Constellations: Near and Far

People have used the fact that someone was from a foreign country, had a foreign accent, or a religion or skin color different from one's own, to be afraid and cruel. But I told the class that as people looked up at the stars hundreds of years ago, they wanted to see something distant as friendly and near to them, and named the patterns of stars they saw after gods and heroes and animals in mythology. People knew when to plant and harvest crops by the changing of these constellations in the sky throughout the year. Seeing that what was far was also close and useful, had great meaning for my students, and they liked studying constellations and drawing them.

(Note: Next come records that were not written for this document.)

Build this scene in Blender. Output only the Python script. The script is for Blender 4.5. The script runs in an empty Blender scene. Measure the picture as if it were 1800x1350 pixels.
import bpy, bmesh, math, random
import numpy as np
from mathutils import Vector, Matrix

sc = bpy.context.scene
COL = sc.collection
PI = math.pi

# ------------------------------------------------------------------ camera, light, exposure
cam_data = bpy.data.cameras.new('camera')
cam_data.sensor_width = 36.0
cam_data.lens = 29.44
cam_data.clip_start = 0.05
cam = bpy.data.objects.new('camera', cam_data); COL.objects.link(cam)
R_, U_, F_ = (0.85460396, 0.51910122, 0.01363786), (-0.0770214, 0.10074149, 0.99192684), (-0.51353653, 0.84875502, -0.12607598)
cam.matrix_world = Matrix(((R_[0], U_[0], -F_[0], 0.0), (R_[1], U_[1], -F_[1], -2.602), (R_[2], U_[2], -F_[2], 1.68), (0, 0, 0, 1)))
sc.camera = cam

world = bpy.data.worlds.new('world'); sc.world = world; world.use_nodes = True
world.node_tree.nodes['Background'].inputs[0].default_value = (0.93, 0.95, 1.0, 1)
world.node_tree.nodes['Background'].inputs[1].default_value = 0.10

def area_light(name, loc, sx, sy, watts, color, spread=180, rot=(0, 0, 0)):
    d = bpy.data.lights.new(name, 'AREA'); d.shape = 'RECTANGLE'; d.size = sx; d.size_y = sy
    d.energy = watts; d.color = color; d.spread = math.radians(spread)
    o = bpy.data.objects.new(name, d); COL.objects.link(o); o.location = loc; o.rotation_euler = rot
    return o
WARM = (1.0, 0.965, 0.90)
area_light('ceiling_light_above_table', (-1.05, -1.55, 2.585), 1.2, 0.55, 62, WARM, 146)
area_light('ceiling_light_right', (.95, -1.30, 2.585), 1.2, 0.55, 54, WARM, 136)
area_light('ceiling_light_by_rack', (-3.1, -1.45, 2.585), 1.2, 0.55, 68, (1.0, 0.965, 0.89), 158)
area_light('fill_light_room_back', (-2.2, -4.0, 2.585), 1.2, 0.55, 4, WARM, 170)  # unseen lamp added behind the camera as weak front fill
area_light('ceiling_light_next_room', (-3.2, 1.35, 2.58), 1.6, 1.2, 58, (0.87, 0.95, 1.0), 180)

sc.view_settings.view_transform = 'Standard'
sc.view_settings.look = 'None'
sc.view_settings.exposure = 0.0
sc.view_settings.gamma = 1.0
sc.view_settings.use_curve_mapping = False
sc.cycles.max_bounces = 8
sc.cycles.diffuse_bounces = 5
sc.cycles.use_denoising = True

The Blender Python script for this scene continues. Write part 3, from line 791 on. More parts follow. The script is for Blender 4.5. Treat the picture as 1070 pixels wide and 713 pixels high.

     Joseph Treadwell, who had had a difficult time in school, passed the test on stars and was so proud of the 100 he got on a quiz, he asked if he could take it off the bulletin board to show his father. Joshua Malone, who had always sat as if in his own sphere, changed: he began listening and taking part. His test scores went up. Becky Gomez, once ready to lash out at anyone or anything that got in her way, changed too; and she started to pass all her tests. When a student from another class came to borrow a celestial sphere (a star map) from our class, I heard her say, "Please take care of that."

     The Aesthetic Realism teaching method — kind, scientific, practical — enables students to learn successfully, respect each other, and feel proud in a big way. I feel passionately that every educator in America has the right to know it!



1 Mrs. McClung taught at JHS 56 for 14 years.  She now teaches at PS 7M in East Harlem.